For most investors who go down the passive income route, it is no more than a way to add a little extra cash every year. This is because the average yield of the FTSE 100 is around 3.4%. And for investors working with smaller sums of cash, this amounts to little compared to the lure of investing in trending stocks that could skyrocket in a year.
We are all aware of the power of compounding returns. What if I combine the safety of passive income and the power of compounding returns to boost long-term earnings? Can this strategy help me turn my passive income into a retirement-worthy sum?
DRIP investing to boost passive income
Short for ‘dividend reinvestment plan’, DRIP investing is a less-explored style of using passive income, which could grow returns over the long-term by two or even three times (3x). The idea is simple: every time I receive a dividend payout from my investment, I reinvest it back, repurchasing shares in the same company.
This strategy allows me to increase the number of shares I hold in the company. And this, in turn, boosts my payouts every year, which allows me to repurchase a larger chunk of shares. And as I follow the Foolish investment philosophy of investing for the long term, this could vastly boost my returns if I pick the right dividend stocks.
DRIP vs normal dividend investing
Allow me to demonstrate the possible returns with the magic of mathematics. I have chosen dividend aristocrat Legal & General (LSE:LGEN), which has a current yield of 7.4% and has historically generated strong capital every year (with plans of boosting yield year on year).

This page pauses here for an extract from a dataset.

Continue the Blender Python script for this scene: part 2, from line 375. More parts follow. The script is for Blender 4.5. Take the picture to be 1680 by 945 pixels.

I am willing to invest a £10,000 lump sum investment in the company with plans of holding it for 30 years. This would get me 4,098 shares at the current share price of 244p. I am placing the average yield of Legal & General shares at 5% (accounting for fluctuations) paid annually, with a 3% increase in yield every year and 0% share price growth.
Without DRIP investing: after 30 years
Final investment value: £10,000 (assuming 0% share price growth)
Final dividend income: £23,785.61
Total investment returns: £33,785.6
With DRIP investing: after 30 years
Dividend contribution: £88,146.52
Total investment returns: £98,145.64
It is clear that, over time, this passive income strategy could yield nearly 3x more than just holding dividends. And at the end of 30 years, I would own 35,983 shares in the company.
Although I assumed a share price growth of 0%, it will fluctuate. If there is a fall in share price, the yield could go up in relation, boosting my returns. If there is share price growth, I could turn my £10,000 to £100,000 with this strategy.
Risks to consider
A passive-income strategy comes with risks, too. Any company could cut dividends if revenue is affected. And for Legal & General, economic turbulence could affect income as it operates in the finance sector. A long history of dividend growth does not guarantee future returns. And for this strategy to succeed, a steady payout is absolutely crucial.
It is clear that picking a winning passive income share is the first step. But I think by sticking to blue-chip dividend shares and being diligent, I could vastly boost the earning capacity of my portfolio using the DRIP method.